大抵の場合、私は感想コメントを書くとき上記のように、この作品を私は面白いと思いましたよと伝えることをメインにしています。気軽に、面白かったです続きが楽しみです、とか。
岡さんが望んでいる感想は、上記のようなものだけではないような気がしましたので、もう少し書かこうかと思います。
あえて難点を言うなら、正直時々、都合がいいなあと感じたことでしょうか。
例えば掃除のおばさんです。反撃の手法が先にあって、その為に必要だから作られたキャラという感じで。在日で勇敢で行動力があって犯人の行動を推理する能力があって化学知識もある掃除のおばさん、なんか都合よく設定がもりもりな感じがしました。
高木の最期、死んだと思ってたらまだ生きていたのも、サオリを始末させるためにそういうことにしたのかなと感じました。
なんというか、時々作者の思惑が垣間見えてしまっているような感じがしてしまったのです。ストーリー先行で、登場人物たちが記号的になっているような。うまくいきすぎているような。
偉そうなことを申し上げてすみません。
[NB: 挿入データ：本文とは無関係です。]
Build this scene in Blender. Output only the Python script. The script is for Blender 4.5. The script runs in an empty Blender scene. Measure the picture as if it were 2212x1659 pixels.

あくまでも個人的な意見です。
作者からの返信
なるほど、予選止まりだった理由が理解できました。
加藤氏への返信にも書いたのですが、
『この作品、「このミステリーがすごい大賞」の予選を通過していますが、ノミネートされなかった際の講評に「転がりが良すぎる」という指摘がありました。おそらく加藤さんの視点と類似の〝難点〟を見出したのでしょう。〝転がりのいい物語〟を目指したことが弱点になりました。』
ということでしょうね。
確かに、プロットを練って盛り上がりそうなイベントを付け足しているうちに、キャラに都合のいい行動を起こさせた傾向はあります。それを不自然に感じさせないようにするには、もう一捻りが必要だったのかもしれません。今後の創作の基準になります。
とはいえ、掃除のおばさんは気に入っている脇役ではあるんですがね。案外、最後まで印象に残るキャラかもしれないと思っています。この人物を導入するきっかけは、ラジオか何かのニュースで「洗剤をアルミ缶に入れて事故が起きた」と聞いたからだったと記憶しています。
この辺りは、本当に難しいです。自分ではバランスをとったつもりでも、読者によっては受け取り方が千差万別です。特に公募では、センスの合う予選委員に当たらないと次に進めないし、進めたとしても審査員が変わればまた視点が違います。これで何度叩きのめされたことか……。
一人でできるから小説を書くことを選んだのですが、独りよがりになりかねない危険とも隣り合わせだということですね。
他人の作品の欠陥を指摘するのはむずかしかったと思いますが、とても有益でした。具体的なコメントをありがとうございました。感謝しています。